Hi Internet! I promised a summer hiatus, and despite the fact that Seattle is in a “heat wave” right now with dry, warm days on end, everyone is starting to talk about fall, so here we are and here I am.
I said Seattle, and you may not be surprised to know that I moved back here at the beginning of August. My return to Minneapolis never really took. I struggled with unbelonging, unemployment, and an unease that I could stuff down for a little while but never left me in peace entirely. At the risk of sounding over dramatic, I explained it to people as a feeling of being “haunted” by the past life I’d lived there. I came back in 2016 expecting everything to be like 2014. I was ready to pick up where I left, but everyone and everything had moved on, which is one of the most obvious things about this situation that I completely, willfully missed. It simply reached the point where there seemed to be no reason to stay. I’m definitely grateful for the friendships I rekindled and the new friends I made in my year back there, but feel I can still maintain them even if we are not in the same physical location.
So, at the end of July I trekked back West. I’m currently staying in a house with a lavender jungle in the front yard, shady trees and a hammock around back, a deck that gets full sun midmorning, and a nearly bottomless coffee pot gurgling in the kitchen. I have a lot to do this fall. I’m currently working on the first of two grad school theses, and I need to find a permanent place to live. There’s also still that unemployment thing. And there are self-care things to square away, like exercise and social time and time for jamming and pickling and music and walking.

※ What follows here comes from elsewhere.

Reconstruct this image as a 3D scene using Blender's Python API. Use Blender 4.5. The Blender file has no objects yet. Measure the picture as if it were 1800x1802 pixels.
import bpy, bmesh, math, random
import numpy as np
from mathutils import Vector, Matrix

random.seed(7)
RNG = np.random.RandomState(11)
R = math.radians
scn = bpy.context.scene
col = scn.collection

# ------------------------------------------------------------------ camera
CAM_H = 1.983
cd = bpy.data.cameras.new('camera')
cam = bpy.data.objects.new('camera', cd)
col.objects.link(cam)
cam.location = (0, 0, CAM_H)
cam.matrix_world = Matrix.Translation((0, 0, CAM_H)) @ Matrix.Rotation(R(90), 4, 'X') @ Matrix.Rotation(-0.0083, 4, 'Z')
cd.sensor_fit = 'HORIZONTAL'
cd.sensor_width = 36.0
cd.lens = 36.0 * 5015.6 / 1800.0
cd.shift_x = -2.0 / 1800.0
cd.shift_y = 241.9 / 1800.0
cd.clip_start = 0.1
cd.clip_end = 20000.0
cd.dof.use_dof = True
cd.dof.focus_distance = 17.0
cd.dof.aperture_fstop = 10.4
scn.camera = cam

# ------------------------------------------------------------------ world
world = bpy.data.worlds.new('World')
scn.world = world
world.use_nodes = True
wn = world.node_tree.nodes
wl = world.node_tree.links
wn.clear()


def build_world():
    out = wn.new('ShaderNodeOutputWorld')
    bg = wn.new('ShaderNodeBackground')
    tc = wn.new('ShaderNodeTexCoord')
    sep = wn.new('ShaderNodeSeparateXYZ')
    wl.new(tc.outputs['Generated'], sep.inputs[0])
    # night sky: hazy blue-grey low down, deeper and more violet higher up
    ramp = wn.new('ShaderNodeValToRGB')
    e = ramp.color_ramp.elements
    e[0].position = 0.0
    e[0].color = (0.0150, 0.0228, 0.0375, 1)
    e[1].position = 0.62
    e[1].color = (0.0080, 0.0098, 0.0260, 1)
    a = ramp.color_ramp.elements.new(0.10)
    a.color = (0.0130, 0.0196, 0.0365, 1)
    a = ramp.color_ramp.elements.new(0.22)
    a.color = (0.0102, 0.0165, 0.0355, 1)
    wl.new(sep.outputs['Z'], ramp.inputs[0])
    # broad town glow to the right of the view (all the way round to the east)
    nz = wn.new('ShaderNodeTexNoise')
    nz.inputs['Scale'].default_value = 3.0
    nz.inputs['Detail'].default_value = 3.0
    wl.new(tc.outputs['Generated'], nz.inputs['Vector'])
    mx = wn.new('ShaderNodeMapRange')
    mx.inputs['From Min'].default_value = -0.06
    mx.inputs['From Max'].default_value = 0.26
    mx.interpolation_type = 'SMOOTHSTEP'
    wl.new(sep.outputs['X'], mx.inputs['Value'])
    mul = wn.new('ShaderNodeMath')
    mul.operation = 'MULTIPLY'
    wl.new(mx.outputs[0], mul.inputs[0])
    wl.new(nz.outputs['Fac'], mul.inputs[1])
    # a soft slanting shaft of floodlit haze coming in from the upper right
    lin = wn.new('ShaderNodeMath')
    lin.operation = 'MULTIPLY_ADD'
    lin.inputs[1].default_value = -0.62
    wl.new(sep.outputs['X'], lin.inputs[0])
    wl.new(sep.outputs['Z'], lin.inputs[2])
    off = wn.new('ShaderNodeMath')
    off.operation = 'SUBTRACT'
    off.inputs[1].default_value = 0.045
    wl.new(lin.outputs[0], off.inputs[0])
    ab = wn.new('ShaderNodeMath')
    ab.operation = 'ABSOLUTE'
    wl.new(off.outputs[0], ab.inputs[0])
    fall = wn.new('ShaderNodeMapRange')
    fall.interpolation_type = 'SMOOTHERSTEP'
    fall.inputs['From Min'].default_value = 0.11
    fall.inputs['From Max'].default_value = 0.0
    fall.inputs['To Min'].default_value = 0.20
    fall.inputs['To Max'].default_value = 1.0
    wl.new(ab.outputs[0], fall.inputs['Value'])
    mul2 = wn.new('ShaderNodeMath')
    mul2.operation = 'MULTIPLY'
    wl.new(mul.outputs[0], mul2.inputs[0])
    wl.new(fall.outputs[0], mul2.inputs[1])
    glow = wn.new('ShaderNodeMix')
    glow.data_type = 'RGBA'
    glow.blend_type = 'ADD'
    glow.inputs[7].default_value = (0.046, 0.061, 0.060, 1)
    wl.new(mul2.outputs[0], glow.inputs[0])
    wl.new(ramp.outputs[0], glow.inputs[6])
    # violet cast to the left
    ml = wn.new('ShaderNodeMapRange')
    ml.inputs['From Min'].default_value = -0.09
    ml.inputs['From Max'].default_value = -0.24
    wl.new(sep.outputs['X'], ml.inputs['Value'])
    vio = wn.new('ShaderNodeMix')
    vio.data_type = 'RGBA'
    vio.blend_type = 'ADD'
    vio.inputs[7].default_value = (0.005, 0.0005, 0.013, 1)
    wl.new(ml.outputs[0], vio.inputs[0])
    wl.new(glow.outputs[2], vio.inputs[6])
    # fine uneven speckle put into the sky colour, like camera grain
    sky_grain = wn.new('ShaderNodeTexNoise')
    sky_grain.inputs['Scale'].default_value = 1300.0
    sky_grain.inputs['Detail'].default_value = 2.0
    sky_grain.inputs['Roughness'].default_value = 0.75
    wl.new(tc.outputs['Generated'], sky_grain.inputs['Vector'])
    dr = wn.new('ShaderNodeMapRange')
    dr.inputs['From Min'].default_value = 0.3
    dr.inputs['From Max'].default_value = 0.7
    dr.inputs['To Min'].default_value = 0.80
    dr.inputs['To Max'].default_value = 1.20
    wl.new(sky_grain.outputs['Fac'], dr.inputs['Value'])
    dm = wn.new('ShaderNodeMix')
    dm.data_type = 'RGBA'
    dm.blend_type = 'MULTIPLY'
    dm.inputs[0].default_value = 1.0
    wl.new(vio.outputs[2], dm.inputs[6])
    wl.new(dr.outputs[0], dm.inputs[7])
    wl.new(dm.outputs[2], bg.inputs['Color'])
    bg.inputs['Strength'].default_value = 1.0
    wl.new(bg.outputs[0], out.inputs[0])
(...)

It feels a bit overwhelming most days, to be honest. Still, sometimes I walk outside and run my hands through the lavender stretching towards me on my way down the stairs, and I have to stop and remind myself that this is mine again. This city that’s green all winter, whose steep hills and winding water make me feel inexplicably alive, I am here to stay now. Maybe not forever, maybe only for years, not decades. Who knows? I know that I am inherently restless, that my contentment now does not mean my contentment forever. But instead of that knowledge feeling scary, as it often does, I feel thankful to be here for now, right now. I am where I want to be.
I’m doing well. I hope you are, too.
I am so happy for you, Lauren. It seems that this is where you belong! I can feel your excitement and also your peace. Bless you!